What is particularly terrifying about Umbridge (and Trump), however, is that she is incredibly familiar. We know people like her. We see them in the news. They are our neighbors. Voldemort’s villainy is monstrous—he is barely human, deformed, his soul quite literally ripped to shreds. Umbridge is just as human as everyone else. In her we can see ourselves, or a least what we, humanity, are capable of.

When I see Donald Trump on the news (something I try to avoid), I think of how easy it is for humanity to become blind to itself, as if there have not been people like him before that have used the same rhetoric and stretched the same plastic smile over their faces. I want to climb up on top of the Washington Monument with a bullhorn and shout at people why education in the humanities, particularly in literature and history, is critical and necessary to create educated voters immune to bombastic rhetoric and alarming anti-intellectualism. If there is one thing that I do not understand, it is how so much of America does not see in Trump the pattern of hate that so many novelists, poets and dramatists alike have lamented and resisted in their work.

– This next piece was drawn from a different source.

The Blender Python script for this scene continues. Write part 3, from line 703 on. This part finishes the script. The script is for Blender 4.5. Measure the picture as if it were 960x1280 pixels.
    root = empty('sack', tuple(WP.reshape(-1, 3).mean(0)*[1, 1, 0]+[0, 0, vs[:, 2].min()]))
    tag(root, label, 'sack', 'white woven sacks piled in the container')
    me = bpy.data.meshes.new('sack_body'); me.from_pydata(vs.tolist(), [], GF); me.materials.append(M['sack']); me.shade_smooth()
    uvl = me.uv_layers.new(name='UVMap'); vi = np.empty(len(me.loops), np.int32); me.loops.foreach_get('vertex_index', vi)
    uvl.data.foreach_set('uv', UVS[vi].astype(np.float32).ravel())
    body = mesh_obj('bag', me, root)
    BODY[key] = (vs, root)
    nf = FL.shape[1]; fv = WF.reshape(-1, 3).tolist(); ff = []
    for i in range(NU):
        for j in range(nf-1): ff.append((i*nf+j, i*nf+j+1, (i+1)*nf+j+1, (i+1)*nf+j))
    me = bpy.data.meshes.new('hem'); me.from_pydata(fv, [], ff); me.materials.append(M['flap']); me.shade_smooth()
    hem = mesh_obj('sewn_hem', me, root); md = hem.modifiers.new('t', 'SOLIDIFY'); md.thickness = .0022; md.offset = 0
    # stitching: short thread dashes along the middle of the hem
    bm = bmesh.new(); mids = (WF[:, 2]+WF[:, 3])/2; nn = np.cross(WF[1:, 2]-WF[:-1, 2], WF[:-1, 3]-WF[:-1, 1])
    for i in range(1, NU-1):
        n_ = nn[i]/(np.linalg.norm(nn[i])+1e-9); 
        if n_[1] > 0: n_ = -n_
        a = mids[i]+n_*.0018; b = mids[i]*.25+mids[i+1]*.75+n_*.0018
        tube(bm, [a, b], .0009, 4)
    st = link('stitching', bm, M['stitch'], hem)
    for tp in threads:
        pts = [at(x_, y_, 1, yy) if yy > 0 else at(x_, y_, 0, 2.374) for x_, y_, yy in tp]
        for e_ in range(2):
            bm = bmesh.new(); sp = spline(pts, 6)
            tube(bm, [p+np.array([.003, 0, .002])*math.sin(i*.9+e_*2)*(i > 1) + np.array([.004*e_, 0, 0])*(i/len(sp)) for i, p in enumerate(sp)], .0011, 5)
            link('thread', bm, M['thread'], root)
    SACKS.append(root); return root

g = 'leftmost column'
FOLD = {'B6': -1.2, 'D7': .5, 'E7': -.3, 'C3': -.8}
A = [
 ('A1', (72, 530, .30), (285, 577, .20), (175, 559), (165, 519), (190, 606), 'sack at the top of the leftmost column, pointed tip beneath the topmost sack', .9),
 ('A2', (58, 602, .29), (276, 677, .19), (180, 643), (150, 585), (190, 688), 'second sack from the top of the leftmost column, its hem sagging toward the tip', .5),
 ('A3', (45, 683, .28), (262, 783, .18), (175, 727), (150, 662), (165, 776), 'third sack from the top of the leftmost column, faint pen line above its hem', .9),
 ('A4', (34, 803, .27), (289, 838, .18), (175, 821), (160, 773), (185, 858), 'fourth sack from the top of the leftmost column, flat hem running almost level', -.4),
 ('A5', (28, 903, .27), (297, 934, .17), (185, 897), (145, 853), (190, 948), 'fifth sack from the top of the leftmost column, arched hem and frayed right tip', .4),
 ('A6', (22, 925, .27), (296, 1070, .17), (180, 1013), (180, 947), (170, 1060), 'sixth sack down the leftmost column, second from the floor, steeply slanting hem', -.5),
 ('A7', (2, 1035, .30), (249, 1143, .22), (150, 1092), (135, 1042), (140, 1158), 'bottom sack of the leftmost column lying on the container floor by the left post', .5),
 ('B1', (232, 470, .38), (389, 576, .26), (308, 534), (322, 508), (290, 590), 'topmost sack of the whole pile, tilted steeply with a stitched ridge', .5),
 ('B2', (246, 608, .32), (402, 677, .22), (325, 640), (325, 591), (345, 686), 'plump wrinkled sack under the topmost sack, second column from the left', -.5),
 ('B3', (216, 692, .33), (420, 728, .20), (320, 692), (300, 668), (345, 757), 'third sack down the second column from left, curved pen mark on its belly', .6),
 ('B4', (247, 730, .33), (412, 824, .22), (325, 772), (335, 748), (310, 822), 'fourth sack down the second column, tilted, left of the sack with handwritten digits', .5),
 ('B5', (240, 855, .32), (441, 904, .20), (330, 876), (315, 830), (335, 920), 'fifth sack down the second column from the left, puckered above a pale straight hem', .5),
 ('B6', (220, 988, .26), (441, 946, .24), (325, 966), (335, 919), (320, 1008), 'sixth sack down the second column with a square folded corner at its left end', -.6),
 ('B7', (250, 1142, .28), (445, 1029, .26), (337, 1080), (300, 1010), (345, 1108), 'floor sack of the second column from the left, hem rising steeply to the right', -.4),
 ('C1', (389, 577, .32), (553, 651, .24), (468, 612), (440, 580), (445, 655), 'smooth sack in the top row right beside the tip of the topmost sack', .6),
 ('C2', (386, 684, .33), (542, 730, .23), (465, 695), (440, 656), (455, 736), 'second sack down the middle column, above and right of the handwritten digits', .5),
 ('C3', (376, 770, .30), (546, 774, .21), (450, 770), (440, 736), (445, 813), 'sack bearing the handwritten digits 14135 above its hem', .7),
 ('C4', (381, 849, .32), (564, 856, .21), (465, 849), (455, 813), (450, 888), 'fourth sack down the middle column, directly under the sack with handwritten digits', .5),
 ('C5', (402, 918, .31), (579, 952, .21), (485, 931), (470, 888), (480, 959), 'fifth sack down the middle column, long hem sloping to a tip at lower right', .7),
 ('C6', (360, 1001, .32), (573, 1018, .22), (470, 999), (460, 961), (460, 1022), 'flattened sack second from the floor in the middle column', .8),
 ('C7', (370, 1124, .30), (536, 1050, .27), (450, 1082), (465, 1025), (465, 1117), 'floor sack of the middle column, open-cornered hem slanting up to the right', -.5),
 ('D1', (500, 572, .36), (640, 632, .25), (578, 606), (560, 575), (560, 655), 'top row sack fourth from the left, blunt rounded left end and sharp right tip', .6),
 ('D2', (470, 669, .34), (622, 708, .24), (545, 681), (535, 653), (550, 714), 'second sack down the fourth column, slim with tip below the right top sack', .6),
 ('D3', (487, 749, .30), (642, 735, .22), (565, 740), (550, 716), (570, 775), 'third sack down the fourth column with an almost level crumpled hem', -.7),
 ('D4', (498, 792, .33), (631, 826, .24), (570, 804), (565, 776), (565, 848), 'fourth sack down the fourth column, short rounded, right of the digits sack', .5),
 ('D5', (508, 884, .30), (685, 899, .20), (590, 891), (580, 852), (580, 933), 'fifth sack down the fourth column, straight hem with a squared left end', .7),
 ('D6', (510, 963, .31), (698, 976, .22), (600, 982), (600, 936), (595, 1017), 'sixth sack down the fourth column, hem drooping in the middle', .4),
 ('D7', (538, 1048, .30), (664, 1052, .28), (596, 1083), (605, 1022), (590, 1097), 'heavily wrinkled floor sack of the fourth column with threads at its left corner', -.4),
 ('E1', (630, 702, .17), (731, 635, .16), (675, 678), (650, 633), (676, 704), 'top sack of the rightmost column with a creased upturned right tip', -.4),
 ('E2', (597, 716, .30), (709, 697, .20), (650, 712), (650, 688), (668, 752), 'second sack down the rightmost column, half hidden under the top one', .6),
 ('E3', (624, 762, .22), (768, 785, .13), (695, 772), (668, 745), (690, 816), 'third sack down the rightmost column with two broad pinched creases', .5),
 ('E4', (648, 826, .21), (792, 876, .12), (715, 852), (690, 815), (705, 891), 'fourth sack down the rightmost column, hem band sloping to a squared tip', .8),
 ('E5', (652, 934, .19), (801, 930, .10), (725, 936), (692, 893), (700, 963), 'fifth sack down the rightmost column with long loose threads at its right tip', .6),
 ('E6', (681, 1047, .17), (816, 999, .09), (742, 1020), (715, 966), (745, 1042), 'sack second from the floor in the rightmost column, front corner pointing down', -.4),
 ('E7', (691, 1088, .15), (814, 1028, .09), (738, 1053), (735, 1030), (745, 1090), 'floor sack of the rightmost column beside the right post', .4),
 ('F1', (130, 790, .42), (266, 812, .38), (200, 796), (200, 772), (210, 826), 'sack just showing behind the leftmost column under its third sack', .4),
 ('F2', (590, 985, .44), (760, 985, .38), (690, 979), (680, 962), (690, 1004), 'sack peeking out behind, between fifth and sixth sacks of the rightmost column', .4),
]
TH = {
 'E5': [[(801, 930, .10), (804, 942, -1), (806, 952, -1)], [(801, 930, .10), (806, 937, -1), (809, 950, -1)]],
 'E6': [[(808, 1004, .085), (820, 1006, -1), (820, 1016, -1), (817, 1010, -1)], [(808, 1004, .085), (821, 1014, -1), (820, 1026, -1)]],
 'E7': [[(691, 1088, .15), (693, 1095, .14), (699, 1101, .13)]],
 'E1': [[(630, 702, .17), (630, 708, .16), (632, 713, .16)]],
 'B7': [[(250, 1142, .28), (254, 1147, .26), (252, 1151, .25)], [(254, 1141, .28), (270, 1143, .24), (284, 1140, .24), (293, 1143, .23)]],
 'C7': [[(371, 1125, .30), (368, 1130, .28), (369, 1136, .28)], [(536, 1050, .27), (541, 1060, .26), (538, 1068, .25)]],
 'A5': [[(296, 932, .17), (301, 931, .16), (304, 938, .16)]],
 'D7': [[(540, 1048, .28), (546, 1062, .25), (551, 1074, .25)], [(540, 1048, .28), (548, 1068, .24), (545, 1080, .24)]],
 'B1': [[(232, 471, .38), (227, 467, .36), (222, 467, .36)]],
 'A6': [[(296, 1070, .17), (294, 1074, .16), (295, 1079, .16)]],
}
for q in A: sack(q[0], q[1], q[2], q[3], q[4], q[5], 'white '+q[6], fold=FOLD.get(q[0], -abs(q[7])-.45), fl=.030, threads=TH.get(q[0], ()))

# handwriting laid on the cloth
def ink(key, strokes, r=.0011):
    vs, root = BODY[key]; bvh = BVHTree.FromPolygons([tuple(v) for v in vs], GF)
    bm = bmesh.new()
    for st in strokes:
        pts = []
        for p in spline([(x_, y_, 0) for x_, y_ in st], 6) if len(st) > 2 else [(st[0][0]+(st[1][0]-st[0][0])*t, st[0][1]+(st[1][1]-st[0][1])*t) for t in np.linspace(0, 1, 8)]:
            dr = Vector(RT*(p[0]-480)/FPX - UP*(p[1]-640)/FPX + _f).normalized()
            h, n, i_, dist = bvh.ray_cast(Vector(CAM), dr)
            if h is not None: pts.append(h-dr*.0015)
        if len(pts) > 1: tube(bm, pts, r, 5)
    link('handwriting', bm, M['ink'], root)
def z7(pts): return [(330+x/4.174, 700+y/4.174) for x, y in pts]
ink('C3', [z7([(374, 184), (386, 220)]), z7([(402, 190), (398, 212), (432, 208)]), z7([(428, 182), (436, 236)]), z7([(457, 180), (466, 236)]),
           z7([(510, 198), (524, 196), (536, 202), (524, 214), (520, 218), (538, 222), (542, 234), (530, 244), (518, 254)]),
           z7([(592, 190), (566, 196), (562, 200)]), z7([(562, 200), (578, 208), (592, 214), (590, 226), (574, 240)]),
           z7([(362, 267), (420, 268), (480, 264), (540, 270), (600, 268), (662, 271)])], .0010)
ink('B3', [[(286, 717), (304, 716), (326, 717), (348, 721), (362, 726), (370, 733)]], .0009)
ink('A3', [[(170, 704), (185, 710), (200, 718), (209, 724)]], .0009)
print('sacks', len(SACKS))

I don’t mean to imply that Donald Trump is a muggle-killer, nor do I mean to go down the lane comparing him to a fascist (because as much as I want to, it’s inflammatory and accomplishes nothing but to play into the same rhetoric that many Republicans have used to describe Obama). There is a difference between volleying caustic rhetoric between political camps and studying the similarities and divergences between our political leaders and fictional characters. One blames, the other sends out a watchman. One promotes scorched earth; the other removes weeds.

As Bad Guys go, Trump is a bumbling one, but one it would be unwise to ignore. He lacks the finesse of Umbridge, the foresight of Die Hard‘s Hans Gruber, the shrewdness of Pride and Prejudice‘s Lady Catherine, and the tunnel vision of Othello‘s Iago. He does have, however, the brutishness of Jaws (yes, the shark), the goals of Big Brother and some degree of cunning– in a Burgermeister Meisterburger kind of way. And that’s what makes him dangerous, even if he doesn’t make it to the Oval Office. The fact that he has so many supporters reveals that whatever is in Trump might be in all of us.